I reviewed a product roadmap last month — not ours, just an industry peer sharing their planning process — and spotted something I've seen a dozen times before. Eighteen initiatives. Sixteen were requested by L&D leaders. Two came from research with actual learners.
Guess which two had the highest engagement when they finally shipped?
The Buyer-User Split
Enterprise learning platforms have an unusual problem: the person who buys the platform rarely uses it. Your Head of L&D signs the contract. Your frontline workers, managers, and individual contributors actually log in (or don't).
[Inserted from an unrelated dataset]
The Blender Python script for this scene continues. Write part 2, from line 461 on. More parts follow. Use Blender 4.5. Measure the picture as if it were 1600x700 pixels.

This creates a weird dynamic. Your buyer wants robust reporting, taxonomy management, SCORM compliance, and admin controls. Your end user wants to find a five-minute video on how to handle a difficult customer conversation without clicking through three menus.
Both needs are valid. But when your roadmap is 90% buyer-focused, you end up with powerful platforms that nobody actually wants to open.
What Changes When You Design for Learners First
I'm not suggesting you ignore buyer requirements. Compliance matters. Reporting matters. But flip the prioritization: start with the learner experience, then build the admin layer around it.
Here's what that looks like in practice:
Instead of "advanced content tagging," ask: how will someone find this content when they need it? Search? Browse? Recommendations? Mobile? Design that experience first, then build the tagging system that powers it.
Instead of "comprehensive learning paths," ask: when do people actually complete multi-step journeys vs. cherry-pick individual resources? Maybe they need both — the curated path AND the ability to grab what they need right now.
Instead of "engagement dashboards," ask: what would make someone choose to come back tomorrow? Push notifications? Personalized suggestions? Integration with their actual workflow? Measure that.
The Uncomfortable Truth
Most learning platforms have adoption problems not because they lack features, but because they're designed for the wrong user first. Your L&D buyer is sophisticated and articulate. They're in your user group calls, your advisory boards, your Slack channels. They have budget and opinions.
Your end user is busy, skeptical of "corporate learning," and will abandon your platform in thirty seconds if it doesn't immediately help them.
Design for the person who didn't ask for your platform but has to use it anyway. Make it so good that your L&D buyer looks like a hero for choosing it.
Then build them the reporting dashboard to prove it worked.